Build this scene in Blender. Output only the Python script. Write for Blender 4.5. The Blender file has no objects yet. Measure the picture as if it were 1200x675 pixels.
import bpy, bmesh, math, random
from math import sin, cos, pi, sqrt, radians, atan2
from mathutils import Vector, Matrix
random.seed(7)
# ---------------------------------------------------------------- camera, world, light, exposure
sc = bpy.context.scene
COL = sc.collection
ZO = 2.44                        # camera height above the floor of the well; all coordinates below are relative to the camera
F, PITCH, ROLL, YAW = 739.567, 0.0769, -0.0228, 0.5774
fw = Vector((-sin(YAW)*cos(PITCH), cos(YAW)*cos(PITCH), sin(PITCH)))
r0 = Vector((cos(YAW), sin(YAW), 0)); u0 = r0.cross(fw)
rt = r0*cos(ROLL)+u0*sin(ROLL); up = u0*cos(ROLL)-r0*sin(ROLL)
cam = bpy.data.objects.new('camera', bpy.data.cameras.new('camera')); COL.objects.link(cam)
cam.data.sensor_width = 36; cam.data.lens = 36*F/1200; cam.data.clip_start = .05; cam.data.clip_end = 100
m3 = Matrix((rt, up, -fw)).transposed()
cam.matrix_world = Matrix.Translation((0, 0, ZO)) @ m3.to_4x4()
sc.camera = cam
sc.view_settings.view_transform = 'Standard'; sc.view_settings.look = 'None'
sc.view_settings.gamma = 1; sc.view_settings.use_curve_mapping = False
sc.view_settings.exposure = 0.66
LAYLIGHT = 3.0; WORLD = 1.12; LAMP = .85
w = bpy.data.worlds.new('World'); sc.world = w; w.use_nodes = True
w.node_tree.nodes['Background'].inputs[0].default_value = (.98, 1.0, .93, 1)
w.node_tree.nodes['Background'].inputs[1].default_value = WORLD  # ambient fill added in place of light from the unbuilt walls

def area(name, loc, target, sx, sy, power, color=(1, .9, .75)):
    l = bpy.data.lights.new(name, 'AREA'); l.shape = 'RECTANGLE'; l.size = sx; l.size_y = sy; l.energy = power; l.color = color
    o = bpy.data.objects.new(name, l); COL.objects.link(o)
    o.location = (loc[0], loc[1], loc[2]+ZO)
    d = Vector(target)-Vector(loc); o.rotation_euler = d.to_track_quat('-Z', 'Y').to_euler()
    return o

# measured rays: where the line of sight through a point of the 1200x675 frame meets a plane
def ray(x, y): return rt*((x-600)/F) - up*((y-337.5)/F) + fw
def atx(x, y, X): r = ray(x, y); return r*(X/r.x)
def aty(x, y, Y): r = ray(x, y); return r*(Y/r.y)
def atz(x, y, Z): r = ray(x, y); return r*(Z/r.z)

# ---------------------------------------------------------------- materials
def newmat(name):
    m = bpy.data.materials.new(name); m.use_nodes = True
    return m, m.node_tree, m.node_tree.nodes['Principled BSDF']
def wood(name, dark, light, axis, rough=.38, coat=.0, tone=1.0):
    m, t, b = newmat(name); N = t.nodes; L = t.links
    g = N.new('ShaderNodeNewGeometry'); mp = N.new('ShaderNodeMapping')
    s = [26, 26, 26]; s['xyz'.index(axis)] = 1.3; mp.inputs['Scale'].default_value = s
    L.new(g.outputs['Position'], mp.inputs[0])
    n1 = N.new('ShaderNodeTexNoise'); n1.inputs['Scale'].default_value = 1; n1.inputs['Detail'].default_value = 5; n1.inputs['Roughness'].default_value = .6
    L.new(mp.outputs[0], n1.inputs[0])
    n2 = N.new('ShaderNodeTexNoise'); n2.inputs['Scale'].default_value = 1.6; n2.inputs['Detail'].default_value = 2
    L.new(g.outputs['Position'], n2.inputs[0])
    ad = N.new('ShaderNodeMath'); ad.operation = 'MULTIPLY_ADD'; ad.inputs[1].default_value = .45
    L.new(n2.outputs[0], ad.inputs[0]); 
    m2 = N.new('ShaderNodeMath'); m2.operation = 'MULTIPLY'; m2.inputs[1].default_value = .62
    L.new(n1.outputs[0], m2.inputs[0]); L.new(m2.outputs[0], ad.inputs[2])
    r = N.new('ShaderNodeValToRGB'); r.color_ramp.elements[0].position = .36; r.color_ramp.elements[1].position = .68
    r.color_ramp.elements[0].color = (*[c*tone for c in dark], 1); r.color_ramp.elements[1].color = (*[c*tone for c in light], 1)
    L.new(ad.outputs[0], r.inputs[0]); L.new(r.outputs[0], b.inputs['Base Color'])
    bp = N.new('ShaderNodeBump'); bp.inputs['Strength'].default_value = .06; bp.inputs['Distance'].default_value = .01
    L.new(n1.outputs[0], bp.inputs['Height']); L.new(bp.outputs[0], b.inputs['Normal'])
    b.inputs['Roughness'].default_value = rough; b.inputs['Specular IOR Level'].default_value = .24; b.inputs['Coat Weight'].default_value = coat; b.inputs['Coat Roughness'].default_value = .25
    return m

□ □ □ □

- **DIRECTIVE**:
Look through the data and gather every line with the string "objects" in it.

- **OUTPUT OF THE EXERCISE**:
Build this scene in Blender. Output only the Python script. Write for Blender 4.5. The Blender file has no objects yet. Measure the picture as if it were 1200x675 pixels.
cam = bpy.data.objects.new('camera', bpy.data.cameras.new('camera')); COL.objects.link(cam)
    o = bpy.data.objects.new(name, l); COL.objects.link(o)